Text Translation:
Of the owl Isidore says of the owl: ‘The name owl, bubo, is formed from the sound it makes. It is a bird associated with the dead, weighed down, indeed, with its plumage, but forever hindered, too, by the weight of its slothfulness. It lives day and night around burial places and is always found in caves.’ On this subject Rabanus says: ‘The owl signifies those who have given themselves up to the darkness of sin and those who flee from the light of righteousness.’ As a result it is classed among the unclean creatures in Leviticus (see 11:16). Consequently, we can take the owl to mean any kind of sinner.
The owl gets its name from the sound it makes, because its mouth speaks when its heart is overfull, for what it thinks about in its mind, it utters with its voice. It is said to be a filthy bird, because it fouls its nest with its droppings, as the sinner dishonours those with whom he lives, by the example of his evil ways. It is weighed down with its plumage, as the sinner is with an excess of carnal pleasure and with fickleness of mind; but it is truly hampered by the weight of its sloth.
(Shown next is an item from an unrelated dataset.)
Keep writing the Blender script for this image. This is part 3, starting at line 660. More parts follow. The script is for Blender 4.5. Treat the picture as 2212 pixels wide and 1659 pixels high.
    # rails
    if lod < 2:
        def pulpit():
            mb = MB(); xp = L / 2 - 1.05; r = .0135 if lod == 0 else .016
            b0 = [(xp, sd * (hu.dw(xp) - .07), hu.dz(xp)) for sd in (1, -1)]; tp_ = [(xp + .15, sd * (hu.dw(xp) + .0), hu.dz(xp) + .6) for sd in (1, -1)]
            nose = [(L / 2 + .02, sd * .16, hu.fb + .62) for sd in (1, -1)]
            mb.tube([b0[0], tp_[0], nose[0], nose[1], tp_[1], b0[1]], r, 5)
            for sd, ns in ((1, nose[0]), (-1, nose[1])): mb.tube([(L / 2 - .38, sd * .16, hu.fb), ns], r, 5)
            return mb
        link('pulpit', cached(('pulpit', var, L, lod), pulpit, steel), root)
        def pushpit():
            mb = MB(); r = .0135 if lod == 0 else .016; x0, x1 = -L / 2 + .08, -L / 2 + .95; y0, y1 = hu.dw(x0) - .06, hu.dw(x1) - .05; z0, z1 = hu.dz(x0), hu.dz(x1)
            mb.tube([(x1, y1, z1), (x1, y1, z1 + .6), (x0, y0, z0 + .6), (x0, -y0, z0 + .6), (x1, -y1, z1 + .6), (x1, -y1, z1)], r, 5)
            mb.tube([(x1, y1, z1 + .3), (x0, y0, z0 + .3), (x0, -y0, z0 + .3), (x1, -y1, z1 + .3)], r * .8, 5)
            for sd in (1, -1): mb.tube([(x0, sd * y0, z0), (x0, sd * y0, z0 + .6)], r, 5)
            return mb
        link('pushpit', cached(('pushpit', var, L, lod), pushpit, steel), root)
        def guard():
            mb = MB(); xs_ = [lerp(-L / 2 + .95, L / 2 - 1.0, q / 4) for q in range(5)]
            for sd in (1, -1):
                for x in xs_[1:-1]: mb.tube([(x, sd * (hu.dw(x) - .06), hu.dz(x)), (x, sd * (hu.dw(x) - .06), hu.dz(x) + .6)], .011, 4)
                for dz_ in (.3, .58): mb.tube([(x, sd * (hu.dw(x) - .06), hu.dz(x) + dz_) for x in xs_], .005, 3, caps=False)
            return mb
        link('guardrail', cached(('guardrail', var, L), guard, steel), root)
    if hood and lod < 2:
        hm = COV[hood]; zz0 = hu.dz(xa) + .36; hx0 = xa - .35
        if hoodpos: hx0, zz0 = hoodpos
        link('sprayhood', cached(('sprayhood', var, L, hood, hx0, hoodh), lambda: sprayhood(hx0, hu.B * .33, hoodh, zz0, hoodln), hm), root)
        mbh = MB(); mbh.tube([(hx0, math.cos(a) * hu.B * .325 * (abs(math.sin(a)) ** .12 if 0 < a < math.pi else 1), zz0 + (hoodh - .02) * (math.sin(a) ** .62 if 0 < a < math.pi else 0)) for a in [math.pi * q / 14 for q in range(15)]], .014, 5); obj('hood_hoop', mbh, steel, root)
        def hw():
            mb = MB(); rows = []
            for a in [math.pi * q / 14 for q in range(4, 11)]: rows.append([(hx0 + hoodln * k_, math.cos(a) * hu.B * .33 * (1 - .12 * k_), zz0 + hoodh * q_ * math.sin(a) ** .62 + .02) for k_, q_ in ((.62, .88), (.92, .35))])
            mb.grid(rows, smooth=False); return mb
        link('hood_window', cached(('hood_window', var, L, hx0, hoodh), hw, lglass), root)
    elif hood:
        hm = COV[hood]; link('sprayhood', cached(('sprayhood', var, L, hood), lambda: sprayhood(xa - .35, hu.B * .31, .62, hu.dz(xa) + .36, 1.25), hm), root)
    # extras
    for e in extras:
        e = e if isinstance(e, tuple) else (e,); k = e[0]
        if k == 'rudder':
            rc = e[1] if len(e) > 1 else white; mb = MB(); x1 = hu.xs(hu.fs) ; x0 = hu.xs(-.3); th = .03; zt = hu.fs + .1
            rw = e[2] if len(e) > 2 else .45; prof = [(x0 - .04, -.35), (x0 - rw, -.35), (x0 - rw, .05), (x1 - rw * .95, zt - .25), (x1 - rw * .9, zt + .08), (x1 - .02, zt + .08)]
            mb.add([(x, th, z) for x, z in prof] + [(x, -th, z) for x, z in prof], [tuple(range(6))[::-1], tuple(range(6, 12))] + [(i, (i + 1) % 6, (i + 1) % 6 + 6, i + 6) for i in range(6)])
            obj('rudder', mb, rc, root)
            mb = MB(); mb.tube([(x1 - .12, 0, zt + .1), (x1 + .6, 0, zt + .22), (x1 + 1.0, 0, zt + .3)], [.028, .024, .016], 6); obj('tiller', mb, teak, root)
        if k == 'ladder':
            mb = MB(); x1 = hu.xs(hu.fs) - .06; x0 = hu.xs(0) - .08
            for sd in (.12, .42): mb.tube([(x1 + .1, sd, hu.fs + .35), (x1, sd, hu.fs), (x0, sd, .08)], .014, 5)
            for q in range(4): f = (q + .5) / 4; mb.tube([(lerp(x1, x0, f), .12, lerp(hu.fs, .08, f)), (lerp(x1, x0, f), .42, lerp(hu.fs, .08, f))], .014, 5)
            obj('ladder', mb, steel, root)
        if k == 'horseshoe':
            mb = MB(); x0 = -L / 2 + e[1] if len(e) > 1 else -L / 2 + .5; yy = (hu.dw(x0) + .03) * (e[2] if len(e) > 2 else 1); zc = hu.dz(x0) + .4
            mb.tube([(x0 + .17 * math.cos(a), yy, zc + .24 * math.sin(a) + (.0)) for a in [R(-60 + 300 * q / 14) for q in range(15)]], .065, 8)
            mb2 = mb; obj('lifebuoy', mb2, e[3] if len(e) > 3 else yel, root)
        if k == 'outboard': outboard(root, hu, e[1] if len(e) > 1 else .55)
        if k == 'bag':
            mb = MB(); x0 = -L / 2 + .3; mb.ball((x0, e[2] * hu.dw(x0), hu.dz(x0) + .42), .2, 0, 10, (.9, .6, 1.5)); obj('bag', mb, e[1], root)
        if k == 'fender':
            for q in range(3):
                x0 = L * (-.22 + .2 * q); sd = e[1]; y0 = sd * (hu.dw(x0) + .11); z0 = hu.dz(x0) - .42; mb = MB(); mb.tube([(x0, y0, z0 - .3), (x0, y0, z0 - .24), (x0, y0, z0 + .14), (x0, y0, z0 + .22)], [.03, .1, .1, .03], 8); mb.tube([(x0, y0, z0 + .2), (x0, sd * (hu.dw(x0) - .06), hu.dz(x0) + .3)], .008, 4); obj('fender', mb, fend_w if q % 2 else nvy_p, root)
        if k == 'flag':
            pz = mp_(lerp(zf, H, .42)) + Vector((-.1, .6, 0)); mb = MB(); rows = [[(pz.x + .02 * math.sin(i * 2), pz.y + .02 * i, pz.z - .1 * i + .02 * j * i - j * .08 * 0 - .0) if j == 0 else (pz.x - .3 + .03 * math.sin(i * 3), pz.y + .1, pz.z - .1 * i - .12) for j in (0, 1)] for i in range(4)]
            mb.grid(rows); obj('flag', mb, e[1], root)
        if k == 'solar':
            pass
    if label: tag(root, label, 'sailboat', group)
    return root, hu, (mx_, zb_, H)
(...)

It is hindered by the weight of its idleness and sloth, as sinners are lazy and slothful in acting virtuously. It spends its days and nights around burial places, as the sinner delights in sin, which is like the stench of decaying human flesh. For it lives in caves like the sinner who will not emerge from darkness by means of confession but detests the light of truth.
When other birds see the owl, they signal its presence with loud cries and harrass it with fierce assaults. In the same way, if a sinner comes into the light of understanding, he becomes an object of derision to the virtuous. And when he is caught openly in the act of sinning, his ears are filled with their reproaches. As the birds pull out the owl’s feathers and tear at it with their beaks, the virtuous censure the carnal acts of the sinner and condemn his excesses. The owl is known, therefore, as a miserable bird, just as the sinner, who behaves in the way we have described above, is a miserable man.
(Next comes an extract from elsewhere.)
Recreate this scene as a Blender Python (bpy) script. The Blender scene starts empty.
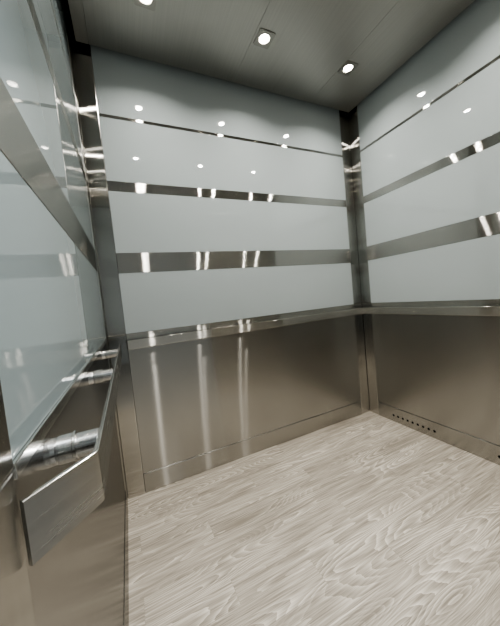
import bpy, bmesh, math
from mathutils import Matrix, Vector

C = bpy.context.scene.collection
W = 1.904            # cab width (x), back wall at y = 0, doorway side at y = -D
D = 1.40
ZC = 2.442           # underside of the suspended ceiling
ZTOP = 2.62

# ------------------------------------------------------------------ materials
def new_mat(name):
    m = bpy.data.materials.new(name)
    m.use_nodes = True
    nt = m.node_tree
    b = nt.nodes.get('Principled BSDF')
    return m, nt, b

def N(nt, t, **kw):
    n = nt.nodes.new(t)
    for k, v in kw.items():
        setattr(n, k, v)
    return n

def math_node(nt, op, a=None, b=None, c=None):
    n = N(nt, 'ShaderNodeMath', operation=op)
    for i, v in enumerate((a, b, c)):
        if v is None:
            continue
        if isinstance(v, (int, float)):
            n.inputs[i].default_value = v
        else:
            nt.links.new(v, n.inputs[i])
    return n.outputs[0]

def steel(name, base, rough, aniso, tangent, noise_scale, rvar=.03, cvar=.06, bump=0.0, second=None):
    """brushed stainless steel: anisotropic, with fine streaks along the grain"""
    m, nt, b = new_mat(name)
    b.inputs['Metallic'].default_value = 1
    geo = N(nt, 'ShaderNodeNewGeometry')
    mp = N(nt, 'ShaderNodeMapping')
    mp.inputs['Scale'].default_value = noise_scale
    nt.links.new(geo.outputs['Position'], mp.inputs['Vector'])
    no = N(nt, 'ShaderNodeTexNoise')
    no.inputs['Scale'].default_value = 1
    no.inputs['Detail'].default_value = 3
    nt.links.new(mp.outputs['Vector'], no.inputs['Vector'])
    mr = N(nt, 'ShaderNodeMapRange')
    mr.inputs['From Min'].default_value = .3
    mr.inputs['From Max'].default_value = .7
    mr.inputs['To Min'].default_value = rough - rvar
    mr.inputs['To Max'].default_value = rough + rvar
    nt.links.new(no.outputs['Fac'], mr.inputs['Value'])
    nt.links.new(mr.outputs['Result'], b.inputs['Roughness'])
    cr = N(nt, 'ShaderNodeValToRGB')
    cr.color_ramp.elements[0].position = .3
    cr.color_ramp.elements[1].position = .7
    cr.color_ramp.elements[0].color = tuple(c * (1 - cvar) for c in base) + (1,)
    cr.color_ramp.elements[1].color = tuple(min(1, c * (1 + cvar)) for c in base) + (1,)
    nt.links.new(no.outputs['Fac'], cr.inputs['Fac'])
    nt.links.new(cr.outputs['Color'], b.inputs['Base Color'])
    sh = b
    if aniso:
        # directional grain: mirror-sharp along the grain, long streaks across it
        sh = N(nt, 'ShaderNodeBsdfAnisotropic', distribution='GGX')
        sh.inputs['Anisotropy'].default_value = aniso
        tv = N(nt, 'ShaderNodeCombineXYZ')
        for i in range(3):
            tv.inputs[i].default_value = tangent[i]
        nt.links.new(tv.outputs[0], sh.inputs['Tangent'])
        nt.links.new(mr.outputs['Result'], sh.inputs['Roughness'])
        nt.links.new(cr.outputs['Color'], sh.inputs['Color'])
        nt.links.new(sh.outputs[0], nt.nodes['Material Output'].inputs['Surface'])
        if second:                          # a tighter lobe under the long streaks
            s2 = N(nt, 'ShaderNodeBsdfAnisotropic', distribution='GGX')
            s2.inputs['Roughness'].default_value = second[0]
            s2.inputs['Anisotropy'].default_value = second[1]
            nt.links.new(tv.outputs[0], s2.inputs['Tangent'])
            nt.links.new(cr.outputs['Color'], s2.inputs['Color'])
            ms = N(nt, 'ShaderNodeMixShader')
            ms.inputs[0].default_value = second[2]
            nt.links.new(sh.outputs[0], ms.inputs[1])
            nt.links.new(s2.outputs[0], ms.inputs[2])
            nt.links.new(ms.outputs[0], nt.nodes['Material Output'].inputs['Surface'])
    if bump:
        bp = N(nt, 'ShaderNodeBump')
        bp.inputs['Strength'].default_value = bump
        bp.inputs['Distance'].default_value = .0005
        nt.links.new(no.outputs['Fac'], bp.inputs['Height'])
        nt.links.new(bp.outputs['Normal'], sh.inputs['Normal'])
    return m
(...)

Folio 50r – the blackbird, continued. De bubone; Of the Owl.
Raucous Indignation says
I love owls. They have a large array of specialized characteristics that enable them to be successful nocturnal predators. And they are beautiful too.
rq says
I love owls and their connection to wisdom. And the fact that they are nocturnal hunters. Nothing miserable about them.
(They get the short end in Latvian folklore, too -- there’s a whole story-song about Owl attending a wedding uninvited, stepping on Sparrow(the groom)’s foot and getting a beating for it. I do wonder if it is allegorical in the same way many nursery rhymes are, but the unfairness towards Owl was significant enough to notice in childhood.)